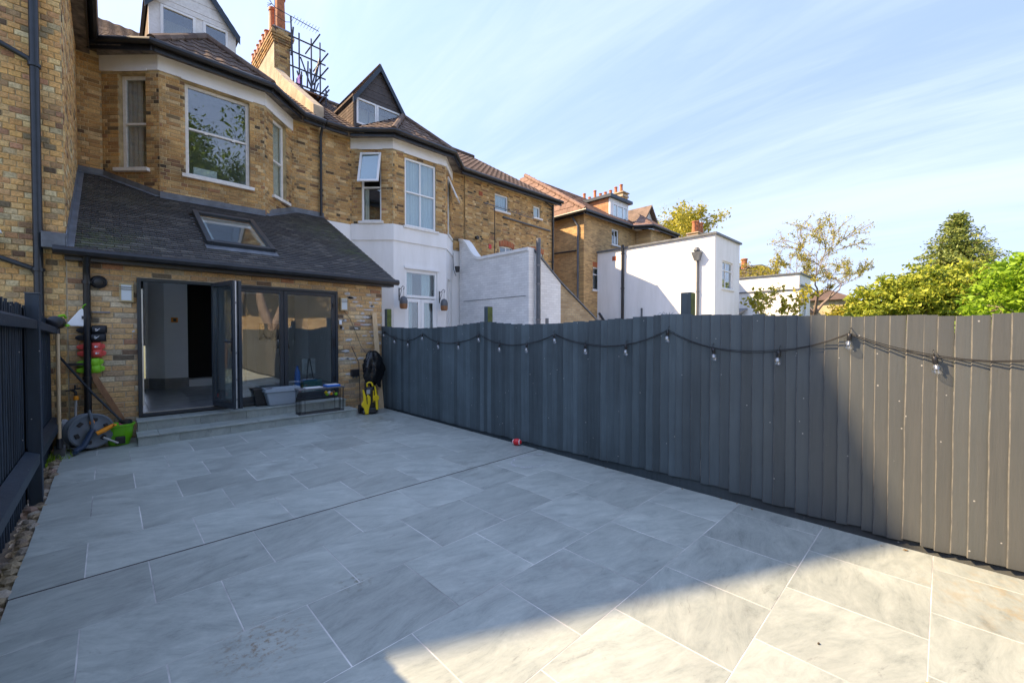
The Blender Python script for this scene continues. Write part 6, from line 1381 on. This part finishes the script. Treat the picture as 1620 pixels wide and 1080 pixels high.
vt = T('round_vent', 'round black vent grille between the drainpipe and the wall light', 'vent', (-.09, 8.13, 2.215)); g = MB(); g.lathe([(.088, 0), (.088, .035), (.075, .045), (.02, .05), (.0, .05)], 22, (-.09, 8.138, 2.215), (0, -1, 0)); part('vent_body', g, M['plastic_black'], vt, smooth=True)
for r_ in (.045, .065):
    g = MB(); g.lathe([(r_, 0), (r_+.006, .006), (r_+.012, 0)], 22, (-.09, 8.092, 2.215), (0, -1, 0)); part('vent_ring', g, M['plastic_black'], vt, smooth=True)
ob = T('outdoor_socket', 'black weatherproof socket box low on the brick wall', 'socket', (3.5, 8.1, .72)); g = MB(); g.box(3.42, 3.58, 8.055, 8.138, .66, .80); part('casing', g, M['plastic_black'], ob, bevel=.012)
g = MB(); g.lathe([(.022, 0), (.022, .03)], 10, (3.47, 8.09, .63)); g.lathe([(.022, 0), (.022, .03)], 10, (3.53, 8.09, .63)); part('gland', g, M['steel'], ob)
sc = T('white_scoop', 'white plastic dustpan hung on the drainpipe above the shoes', 'dustpan', (-.3, 8.05, 1.7))
g = MB(); g.prism([(-.395, 8.09, 1.64), (-.36, 8.09, 1.605), (-.24, 8.09, 1.60), (-.215, 8.09, 1.68), (-.225, 8.09, 1.80), (-.25, 8.09, 1.845), (-.28, 8.09, 1.82)], (0, -.03, 0)); part('pan', g, M['upvc'], sc, bevel=.008); g = MB(); g.tube([(-.25, 8.07, 1.84), (-.235, 8.04, 1.88), (-.215, 8.03, 1.9)], .008, 6); part('cord', g, M['green'], sc)
rk = T('shoe_rack_arm', 'short black bracket sticking out left of the drainpipe between the slides', 'bracket', (-.3, 8.07, 1.09)); g = MB(); g.box(-.40, -.25, 8.04, 8.10, 1.075, 1.11); part('bar', g, M['plastic_black'], rk, bevel=.004); g = MB(); g.box(-.25, .02, 8.10, 8.13, 1.79, 1.81); part('strap', g, M['steel'], rk)
def shoe(x, z, kind, lab, ln=.30, tilt=0.05):
    """a slide or clog pushed heel-first behind the pipe, sole to the wall"""
    col = {'clog': 'black_shoe', 'red': 'red_shoe', 'green': 'green_shoe'}[kind]; t = T('shoe', lab, 'shoe', (x, 8.06, z)); n = 22; wd_ = .060
    def outline(k, y, sc=1.0):
        o = []
        for i in range(n):
            a = 2*math.pi*i/n; px_ = math.cos(a)*ln/2*sc; wy = wd_*(.86+.14*math.cos(a))*sc*(1-.10*math.exp(-((math.cos(a)+.1)/.3)**2)); sn_ = math.copysign(abs(math.sin(a))**.75, math.sin(a)); o.append((x+math.copysign(abs(math.cos(a))**.85, math.cos(a))*ln/2*sc, y, z+sn_*wy*.95+tilt*px_))
        return o
    g = MB(); l0, l1, l2 = outline(0, 8.125), outline(0, 8.096), outline(0, 8.090, .93); g.v = l0+l1+l2
    for a in (0, n):
        for i in range(n): g.f.append((a+i, a+(i+1) % n, a+n+(i+1) % n, a+n+i))
    g.f.append(tuple(range(2*n, 3*n))); part('sole', g, M[col], t, smooth=True)
    # strap / closed upper as an arched shell over the toe half
    g = MB(); u0, u1 = (.0, .50) if kind == 'clog' else (.02, .34); seg = 9; rows = 6
    for r_ in range(rows+1):
        fx = u0+(u1-u0)*r_/rows; hw = wd_*(.98-.5*max(0, fx-.3)); top_ = .060*(1-.9*max(0, fx-.12)/.42) if kind == 'clog' else .048-.02*abs(fx-.16)/.2
        for s in range(seg+1):
            a = math.pi*s/seg; px_ = fx*ln; g.v.append((x+px_, 8.10-math.sin(a)*top_, z+math.cos(a)*hw+tilt*px_))
    for r_ in range(rows):
        for s in range(seg): g.f.append((r_*(seg+1)+s, r_*(seg+1)+s+1, (r_+1)*(seg+1)+s+1, (r_+1)*(seg+1)+s))
    o = part('strap', g, M[col], t, smooth=True); md = o.modifiers.new('thick', 'SOLIDIFY'); md.thickness = .006
    if kind != 'green':
        g = MB(); q = .17*ln; r_ = .052 if kind == 'clog' else .043
        if kind == 'clog':
            g.tube([(x+q-.03, 8.10-r_, z-.004), (x+q-.005, 8.10-r_-.006, z-.012), (x+q+.03, 8.10-r_-.001, z+.020)], [.003, .006, .002], 5); g.tube([(x+q-.02, 8.10-r_-.004, z+.014), (x+q+.0, 8.10-r_-.007, z+.008)], .004, 5)
        else: g.lathe([(.013, 0), (.013, .003)], 8, (x+q-.004, 8.10-r_-.006, z+.0), (0, -1, 0)); g.tube([(x+q+.012, 8.10-r_-.006, z-.010), (x+q+.022, 8.10-r_-.005, z+.012)], .003, 4)
        part('emblem', g, M['upvc'], t)
    return t
shoe(-.165, 1.555, 'clog', 'upper black clog wedged behind the drainpipe'); shoe(-.175, 1.45, 'clog', 'lower black clog wedged behind the drainpipe', tilt=.0)
shoe(-.175, 1.325, 'red', 'upper coral red slide behind the drainpipe', .28, .03); shoe(-.168, 1.235, 'red', 'lower coral red slide behind the drainpipe', .285, .0)
shoe(-.19, 1.105, 'green', 'upper lime green slide behind the drainpipe', .275, .10); shoe(-.182, 1.015, 'green', 'lower lime green slide behind the drainpipe', .28, .06)
# garden tap, hose reel, tools
tp = T('garden_tap', 'black garden tap with orange hose connector on the brick wall', 'tap', (-.33, 8.1, .72)); g = MB(); g.tube([(-.36, 8.14, .74), (-.34, 8.05, .74), (-.325, 8.04, .72), (-.325, 8.04, .66)], .016, 8); g.tube([(-.42, 8.04, .745), (-.28, 8.04, .775)], .010, 6); g.tube([(-.33, 8.04, .76), (-.33, 8.04, .82)], .010, 6); part('tap_body', g, M['plastic_black'], tp, smooth=True)
g = MB(); g.lathe([(.026, 0), (.028, .03), (.02, .055)], 10, (-.325, 8.04, .62)); part('connector', g, M['orange'], tp, smooth=True); g = MB(); g.tube([(-.325, 8.04, .62), (-.33, 8.03, .45), (-.335, 8.0, .30), (-.30, 7.95, .16), (-.22, 7.85, .12)], .013, 8); part('hose_tail', g, M['hose'], tp, smooth=True)
hr = T('hose_reel', 'blue-grey hose reel with orange crank and dark blue feet', 'hose reel', (-.2, 7.72, 0))
hc = Vector((-.20, 7.70, .245)); hax = Vector((.30, -1, .08)).normalized(); hu = Vector((1, .30, 0)).normalized(); hv = hax.cross(hu)*-1
if hv.z < 0: hv = -hv
for s, dd in ((1, .09), (-1, -.10)):
    g = MB(); c = hc+hax*dd; g.lathe([(.045, -.01), (.205, -.01), (.222, .0), (.222, .012), (.205, .016), (.19, .008), (.06, .008), (.045, .02)], 30, c, hax*s); rl_ = part('reel_disc', g, M['reel_grey'], hr, smooth=True)
    for k in range(6):
        a = k*math.pi/3+.3; cc = c+(hu*math.cos(a)+hv*math.sin(a))*.145+hax*s*.012; g = MB(); rad = (hu*math.cos(a)+hv*math.sin(a)); tan = (hv*math.cos(a)-hu*math.sin(a)); g.obox(cc, rad, tan, hax, .022, .030, .006); part('spoke_window', g, M['black_gap'], rl_, bevel=.008)
g = MB(); g.lathe([(.11, -.09), (.11, .09)], 20, hc, hax); part('drum', g, M['reel_blue'], hr, smooth=True)
for q in range(5):
    g = MB(); c = hc+hax*(-.07+.035*q); pts_ = [c+(hu*math.cos(a)+hv*math.sin(a))*.135 for a in [2*math.pi*k/24 for k in range(25)]]; g.tube(pts_, .016, 6); part('hose_coil', g, M['reel_grey'], hr, smooth=True)
g = MB()
c = hc+hax*.135; g.tube([c+hv*.02, c-hu*.10-hv*.17+hax*.03, c-hu*.19-hv*.215+hax*.05], [.028, .034, .030], 8); g.tube([c-hu*.20-hv*.222+hax*.12, c-hu*.14-hv*.222-hax*.02, c+hu*.02-hv*.222-hax*.33], .024, 8); part('stand', g, M['reel_blue'], hr, smooth=True)
g = MB(); g.tube([hc+hax*.11+hv*.0, hc+hax*.13+hv*.10, hc+hax*.12+hv*.20-hu*.01, hc+hax*.11+hv*.27-hu*.02], [.026, .02, .016, .014], 8); part('hose_guide', g, M['reel_grey'], hr, smooth=True)
g = MB(); g.lathe([(.024, 0), (.026, .03), (.018, .05)], 10, hc+hax*.12+hv*.09, hv); part('guide_collar', g, M['orange'], hr, smooth=True)
g = MB(); g.tube([hc+hax*.15+hu*.03-hv*.04, hc+hax*.155+hu*.10-hv*.01, hc+hax*.16+hu*.20+hv*.045], [.026, .032, .022], 8); g.tube([hc+hax*.16+hu*.19+hv*.04, hc+hax*.21+hu*.20+hv*.045], .014, 8); part('crank', g, M['orange'], hr, smooth=True)
g = MB(); g.tube([hc+hax*.16+hu*.09-hv*.10, hc+hax*.20+hu*.22-hv*.20], .012, 8); part('spout', g, M['hose'], hr, smooth=True)
bk = T('mop_bucket', 'lime green oval bucket standing beside the steps', 'bucket', (.09, 7.72, 0)); bc = Vector((.085, 7.76, 0)); n = 28
def ring(sx, sy, z, off=0): return [(bc.x+math.cos(2*math.pi*i/n)*sx*(abs(math.cos(2*math.pi*i/n))**-.15 if abs(math.cos(2*math.pi*i/n)) > .3 else 1.1), bc.y+math.sin(2*math.pi*i/n)*sy, z) for i in range(n)]
g = MB(); rr_ = [ring(.105, .085, .005), ring(.135, .11, .14), ring(.15, .125, .255), ring(.165, .14, .26), ring(.168, .142, .285), ring(.150, .125, .285), ring(.135, .11, .10), ring(.10, .08, .03)]
for q in rr_: g.v += q
for k in range(len(rr_)-1):
    for i in range(n): g.f.append((k*n+i, k*n+(i+1) % n, (k+1)*n+(i+1) % n, (k+1)*n+i))
g.f.append(tuple(range(n-1, -1, -1))); g.f.append(tuple(range(7*n, 8*n))); part('bucket_body', g, M['green'], bk, smooth=True)
g = MB(); g.box(.045, .145, 7.622, 7.655, .03, .13); part('foot_pedal', g, M['plastic_black'], bk, bevel=.01); g = MB(); g.lathe([(.04, 0), (.075, .02), (.07, .06), (.05, .07)], 14, (.15, 7.78, .26)); part('wringer', g, M['plastic_black'], bk, smooth=True); g = MB(); g.lathe([(.06, 0), (.065, .02), (.05, .05)], 14, (.03, 7.75, .25)); part('mop_rest', g, M['green'], bk, smooth=True)
mp2 = T('mop', 'mop with long dark blue handle leaning from the bucket to the fence', 'mop', (.1, 7.8, .25)); g = MB(); g.tube([(-.475, 8.0, 1.22), (-.17, 7.88, .72), (.12, 7.77, .30)], .0145, 8); part('handle', g, M['pipe'], mp2, smooth=True); g = MB(); g.lathe([(.02, 0), (.05, -.03), (.07, -.06)], 12, (.12, 7.77, .32)); part('mop_head', g, mat('mop_red', (.35, .08, .12), .8), mp2, smooth=True)
pk = T('leaning_board', 'brown stained plank leaning against the wall behind the bucket', 'plank', (.1, 8.05, .3)); g = MB(); g.bar((-.17, 8.09, .96), (.15, 8.03, .22), .07, .022, up=(0, 1, 0)); part('plank', g, M['timber_dark'], pk, bevel=.003)
sp_ = T('spade', 'spade with pale wooden shaft leaning on the left fence', 'spade', (-.46, 7.3, 0)); g = MB(); g.tube([(-.455, 7.62, 1.50), (-.452, 7.56, .8), (-.45, 7.50, .20)], .019, 10); part('shaft', g, M['timber'], sp_, smooth=True); g = MB(); g.tube([(-.455, 7.625, 1.50), (-.455, 7.632, 1.60)], .022, 8); g.tube([(-.45, 7.50, .22), (-.45, 7.49, .10)], [.024, .03], 8); part('socket', g, M['plastic_black'], sp_, smooth=True)
g = MB(); g.hexa([(-.50, 7.53, .12), (-.40, 7.50, .12), (-.40, 7.47, -.08), (-.50, 7.50, -.08), (-.50, 7.545, .13), (-.40, 7.515, .13), (-.405, 7.485, -.075), (-.495, 7.515, -.075)]); part('blade', g, M['steel'], sp_, bevel=.004)
bs = T('rubble_sack', 'pale bag of rubble behind the hose reel', 'sack', (-.43, 8.0, 0)); g = MB(); g.hexa([(-.50, 7.9, -.08), (-.40, 7.88, -.08), (-.37, 8.1, -.08), (-.50, 8.1, -.08), (-.48, 7.93, .36), (-.41, 7.92, .34), (-.39, 8.08, .38), (-.49, 8.08, .38)]); o = part('sack_body', g, M['sack'], bs, bevel=.03)
bu = T('black_tray', 'upright black plastic tray behind the hose reel', 'tray', (-.35, 8.05, 0)); g = MB(); g.box(-.375, -.325, 7.97, 8.10, 0, .37); part('tray', g, M['plastic_black'], bu, bevel=.006)
st_ = T('hedge_trimmer', 'black and lime green garden tool hooked over the end of the left fence', 'garden tool', (-.48, 7.6, 1.6))
g = MB(); g.lathe([(.04, -.09), (.075, -.07), (.08, .02), (.05, .10), (.03, .14)], 12, (-.46, 7.62, 1.64), (.2, 1, -.1)); part('motor_housing', g, M['plastic_black'], st_, smooth=True)
g = MB(); g.tube([(-.44, 7.60, 1.72), (-.40, 7.66, 1.735), (-.385, 7.70, 1.70)], .014, 6); g.tube([(-.44, 7.62, 1.66), (-.395, 7.66, 1.62), (-.385, 7.68, 1.60), (-.36, 7.70, 1.61)], .015, 6); part('green_guard', g, M['green_shoe'], st_, smooth=True)
dl = T('boundary_light', 'white and black wall lamp on the left brick building', 'wall light', (-1.0, 8.1, 2.6)); g = MB(); g.lathe([(.03, 0), (.07, .01), (.055, .06), (.02, .08)], 12, (-.99, 8.03, 2.72)); part('lamp_cap', g, M['upvc'], dl, smooth=True); g = MB(); g.lathe([(.045, 0), (.05, .18)], 12, (-.99, 8.03, 2.53)); g.box(-1.0, -.98, 8.03, 8.14, 2.6, 2.64); part('lamp_body', g, M['plastic_black'], dl, smooth=True)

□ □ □

Where a line in the material contains "from", copy that line.

The Blender Python script for this scene continues. Write part 6, from line 1381 on. This part finishes the script. Treat the picture as 1620 pixels wide and 1080 pixels high.
mp2 = T('mop', 'mop with long dark blue handle leaning from the bucket to the fence', 'mop', (.1, 7.8, .25)); g = MB(); g.tube([(-.475, 8.0, 1.22), (-.17, 7.88, .72), (.12, 7.77, .30)], .0145, 8); part('handle', g, M['pipe'], mp2, smooth=True); g = MB(); g.lathe([(.02, 0), (.05, -.03), (.07, -.06)], 12, (.12, 7.77, .32)); part('mop_head', g, mat('mop_red', (.35, .08, .12), .8), mp2, smooth=True)